More Memory Tools

Just when you thought you already know a lot of memory tools and techniques, we have more in store for you in this chapter.

Memory Organization

Being disorganized can surely take up a lot of your time, and it can negatively affect your efficiency. Your memory works the same way. Much like folders in a filing cabinet, you can also create mental folders to retain details in an organized manner.
How do we do this?
We create mental folders out of aspects that we can never forget or that are stored in our long-term memory, like days of the week and parts of the body. For this example, we shall take the parts of the body which are the hair, eyes, nose, lips, shoulders, chest, tummy, thighs, knees, and foot. Please take note that you can choose other body parts that are more familiar to you.
Let’s say you have a list of tasks to do. If task number 1 is watering the plants, you can imagine your hair having flowers and leaves growing all over it. The flowers in your hair are happily dancing about as they are enjoying the fresh feeling of water being showered upon them. If task number 2 is cooking fried chicken for dinner, you can visualize your eyeballs to be shaped like whole chicken. The chicken looks so juicy while being fried to perfection.
Do this with the rest of your tasks. Assign a task to each file folder and create an exaggerated and humorous visualization for it. Have fun.

The Story Method
This method requires the creation of a whole story, but it doesn’t have to be extensive as long as all the things to remember are included in the story. It establishes a connection between all the objects, where the sequence of events are easier to remember.
For example, your best friend requested you to serve these 7 dishes on his extravagant homecoming party, namely: prawn, crab, spinach, salmon, roast beef, pasta, and pizza. To remember them, you can come up with a similar story like this: The prawn and crab were walking side by side until the spinach came and yelled at them to pay their debts. Salmon and roast beef came along to stop the quarrel, but pasta and pizza showered them all with a water hose because of the disrupting noise being created.
It doesn’t matter if your story sounds silly. You’re not writing a book or report anyway. And remember, the sillier the story, the easier it is to remember.

The Facts Association

We are continually acquiring items of information regarding all kinds of subjects, and yet when we wish to collect them, we often find the task rather difficult, even though the original impressions were quite clear.
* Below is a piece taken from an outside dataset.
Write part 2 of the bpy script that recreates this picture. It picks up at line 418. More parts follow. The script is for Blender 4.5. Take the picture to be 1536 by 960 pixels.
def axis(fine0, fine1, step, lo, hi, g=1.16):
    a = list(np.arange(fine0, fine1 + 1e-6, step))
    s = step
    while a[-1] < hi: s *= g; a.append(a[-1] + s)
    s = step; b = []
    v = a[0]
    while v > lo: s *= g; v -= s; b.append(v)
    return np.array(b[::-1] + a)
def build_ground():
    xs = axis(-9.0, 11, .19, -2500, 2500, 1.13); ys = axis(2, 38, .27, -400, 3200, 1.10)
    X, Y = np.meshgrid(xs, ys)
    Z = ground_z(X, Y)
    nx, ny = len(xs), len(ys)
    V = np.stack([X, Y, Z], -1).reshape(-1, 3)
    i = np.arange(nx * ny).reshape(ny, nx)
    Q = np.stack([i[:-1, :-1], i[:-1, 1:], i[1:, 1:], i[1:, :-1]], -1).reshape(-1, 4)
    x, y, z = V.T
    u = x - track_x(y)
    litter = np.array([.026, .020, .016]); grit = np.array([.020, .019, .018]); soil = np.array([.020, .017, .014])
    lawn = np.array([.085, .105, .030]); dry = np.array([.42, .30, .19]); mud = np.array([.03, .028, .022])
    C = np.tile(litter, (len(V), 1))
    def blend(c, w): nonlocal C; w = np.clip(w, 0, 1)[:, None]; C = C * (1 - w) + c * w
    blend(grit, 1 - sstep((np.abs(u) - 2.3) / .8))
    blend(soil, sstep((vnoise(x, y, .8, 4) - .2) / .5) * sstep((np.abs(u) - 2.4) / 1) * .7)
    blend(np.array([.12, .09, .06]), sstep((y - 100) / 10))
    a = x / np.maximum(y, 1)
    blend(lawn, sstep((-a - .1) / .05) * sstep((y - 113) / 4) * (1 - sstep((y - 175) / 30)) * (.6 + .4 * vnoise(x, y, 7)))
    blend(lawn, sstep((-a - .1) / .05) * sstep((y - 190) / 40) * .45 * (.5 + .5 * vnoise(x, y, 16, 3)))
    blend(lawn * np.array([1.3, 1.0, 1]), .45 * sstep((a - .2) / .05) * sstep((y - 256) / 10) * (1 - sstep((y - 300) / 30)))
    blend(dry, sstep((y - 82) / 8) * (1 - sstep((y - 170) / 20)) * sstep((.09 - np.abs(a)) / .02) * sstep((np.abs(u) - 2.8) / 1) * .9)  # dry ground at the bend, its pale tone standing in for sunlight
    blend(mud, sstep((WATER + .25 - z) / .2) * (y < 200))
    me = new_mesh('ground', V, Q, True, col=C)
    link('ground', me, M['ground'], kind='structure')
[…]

This is because we have not properly classified and indexed our bits of information, and do not know where to begin to search for them. It is like the confusion of the entrepreneur who kept all of his papers in a cabinet, without index, or order. He knew that "they are all there," but he had hard work to find any one of them when it was required.
When you wish to consider a fact, ask yourself the following questions about it:
  1. Where did it come from or originate?
  2. What caused it?
  3. What history or record has it?
  4. What are its attributes, qualities and characteristics?
  5. What things can I most readily associate with it? What is it like!
  6. What is it good for—how may it be used—what can I do with it?
  7. What does it prove—what can be deduced from it?
  8. What are its natural results—what happens because of it?
  9. What is its future; and its natural or probable end or finish?
  10. What do I think of it, on the whole— what are my general impressions regarding it?
  11. What do I know about it, in the way of general information?
  12. What have I heard about it, and from whom, and when?
If you will take the trouble to put any "fact" through the above rigid examination, you will not only attach it to hundreds of convenient and familiar other facts, so that you will remember it readily upon occasion, but you will also create a new subject of general information in your mind of which this particular fact will be the central thought.
The more other facts that you manage to associate with any one fact, the more pegs you will have to pull that fact into the field of consciousness and the more cross indexes will you have whereby you may "run down" the fact when you need it.

7 Principles of Memory
The principles below may be applied to every aspect of your daily life: at home, at school, at work, and in your leisure time. Know that memory definitely involves learning, and both are complimentary activities for better survival and achievement in our modern world.
  1. Learners learn from their behavior. Thus, learner errors should be minimized in order to achieve better memory and mastery of skills.
  2. Learning is most effective when correct responses are reinforced immediately. Feedback should be informative and rewarding whenever the response is correct as discussed above regarding memory and motivation. Punishment may be effective if used but data also shows that it may also inhibit learning than increase learning and memory improvement. It may temporarily suppress an incorrect response, but the response tends to reappear when the punishment stops. Punishment can also be emotionally disruptive and may become an interfering cognitive dissonance in the process of learning and storing of information. For example, children who are punished for making an error while reading aloud may become so upset and distracted by the punishment that they will commit more mistakes.
  3. The frequency of reinforcement determines how well a response will be learned and retained.
  4. Practicing a response in a variety of setting increases both retention of data and the transferability of these data into other information. This means one may involve a constant rethinking of ideas or imaging the self in a reactive activity (silently talking to oneself in order to elicit conscious response) in order to enhance better thinking and memory.
  5. Motivated conditions may influence the effectiveness of positive thinking and memory and may play a key role in increasing the level of performance in memory retention.
  6. Meaningful learning is more permanent and more transferable than memorized learning. Understanding what is memorized is better than just practicing how to become a good memorizer.